The consequences for Ukraine, however, are not only economic. The building of Nord Stream 2 and Europe no longer having to rely on Ukraine as a transit country for its supply of gas would remove one of the critical obstacles that stands in the way of further Russian aggression against Ukraine. The need to preserve the existing pipeline has to some extent acted as a disincentive to Russia; removing that disincentive could allow it to increase its military aggression against Ukraine.

 

As my hon. Friend said, Germany is phasing out nuclear power and, in all likelihood, we shall if anything increase our dependence on Russian gas, and yet at the same time we are engaged in hybrid warfare, as has been pointed out in debates in Parliament on a number of occasions: Russia occupies a part of Ukraine in the Crimean peninsula; it supports separatist movements in eastern Ukraine; it interferes in elections, in particular in the United States and in France; it runs a disinformation campaign through black propaganda; and of course our Government hold it responsible for the murder of a British citizen on UK soil and for the attempted murder of several others.

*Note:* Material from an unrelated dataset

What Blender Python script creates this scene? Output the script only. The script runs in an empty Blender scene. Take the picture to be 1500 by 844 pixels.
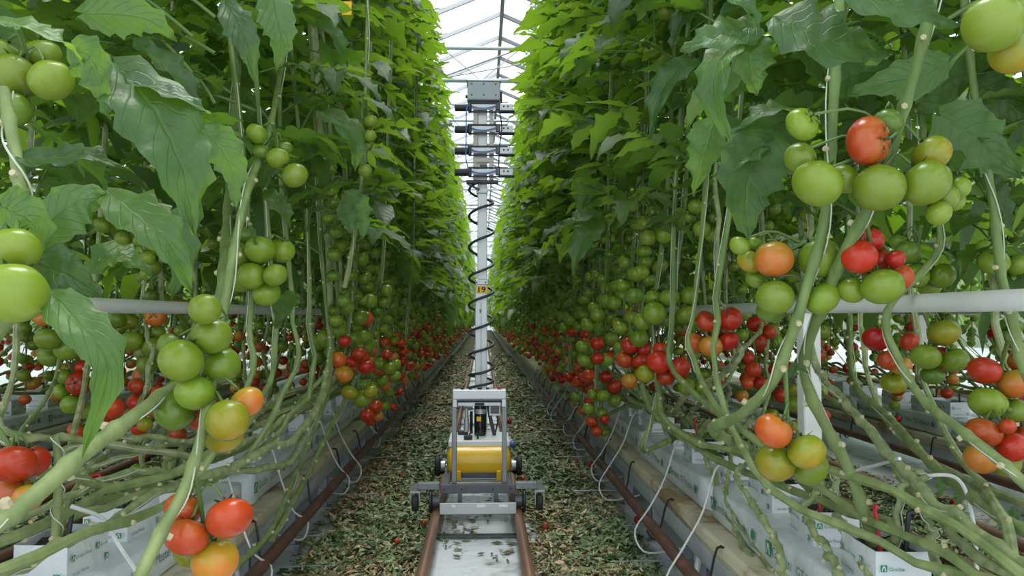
import bpy, math, random
import numpy as np
from mathutils import Vector, Matrix, Euler, Quaternion, noise

random.seed(7)
RNG = np.random.default_rng(7)
SC = bpy.context.scene
COL = SC.collection
PI = math.pi

# ------------------------------------------------------------------ camera, sky, light, exposure
F_PX = 1160.0
YAW, PITCH = math.atan(43 / 1160), math.atan(42 / 1160)
CAM = Vector((0.025, 0.0, 1.11))
cam_data = bpy.data.cameras.new('camera')
cam_data.sensor_width = 36.0
cam_data.lens = 36.0 * F_PX / 1500.0
cam_data.clip_start = 0.05
cam_data.clip_end = 400
cam = bpy.data.objects.new('camera', cam_data)
COL.objects.link(cam)
cam.location = CAM
cam.rotation_euler = (PI / 2 + PITCH, 0, -YAW)
SC.camera = cam

world = bpy.data.worlds.new('overcast_sky')
SC.world = world
world.use_nodes = True
wn = world.node_tree.nodes
wl = world.node_tree.links
wn.clear()
w_out = wn.new('ShaderNodeOutputWorld')
w_bg = wn.new('ShaderNodeBackground')
w_tc = wn.new('ShaderNodeTexCoord')
w_noise = wn.new('ShaderNodeTexNoise')
w_noise.inputs['Scale'].default_value = 3.0
w_noise.inputs['Detail'].default_value = 5.0
w_ramp = wn.new('ShaderNodeValToRGB')
w_ramp.color_ramp.elements[0].position = 0.38
w_ramp.color_ramp.elements[0].color = (0.62, 0.80, 1.0, 1)
w_ramp.color_ramp.elements[1].position = 0.60
w_ramp.color_ramp.elements[1].color = (1.0, 1.0, 1.0, 1)
wl.new(w_tc.outputs['Generated'], w_noise.inputs['Vector'])
wl.new(w_noise.outputs['Fac'], w_ramp.inputs['Fac'])
wl.new(w_ramp.outputs['Color'], w_bg.inputs['Color'])
w_bg.inputs['Strength'].default_value = 1.0
wl.new(w_bg.outputs['Background'], w_out.inputs['Surface'])

sun_data = bpy.data.lights.new('sun', 'SUN')
sun_data.energy = 2.2
sun_data.angle = math.radians(28)
sun_data.color = (1.0, 0.97, 0.9)
sun = bpy.data.objects.new('sun', sun_data)
COL.objects.link(sun)
sun.location = (0, 0, 20)
sun.rotation_euler = (math.radians(-16), 0, 0)

SC.view_settings.view_transform = 'Standard'
SC.view_settings.look = 'None'
SC.view_settings.gamma = 1.0
SC.view_settings.use_curve_mapping = False
SC.view_settings.exposure = 1.32


# ------------------------------------------------------------------ helpers
def lin(r, g, b):
    f = lambda c: (c / 255 / 12.92) if c / 255 <= 0.04045 else ((c / 255 + 0.055) / 1.055) ** 2.4
    return (f(r), f(g), f(b), 1.0)


_R = Vector((math.cos(YAW), -math.sin(YAW), 0))
_F = Vector((math.sin(YAW) * math.cos(PITCH), math.cos(YAW) * math.cos(PITCH), math.sin(PITCH)))
_U = _R.cross(_F)


def at(px, py, y):
    """The point at distance y along the path that the photograph shows at (px, py)."""
    d = _F * F_PX + _R * (px - 750) - _U * (py - 422)
    return CAM + d * (y / d.y)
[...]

This is not the time to make ourselves more vulnerable to Russian pressure by allowing Russia to increase its stranglehold on gas supply into Europe.

 

I therefore very much agree with my hon. Friend, and I congratulate him. I hope that the Minister will express—perhaps in stronger terms than we have heard before now—the concerns that exist in the British Government should that project go ahead.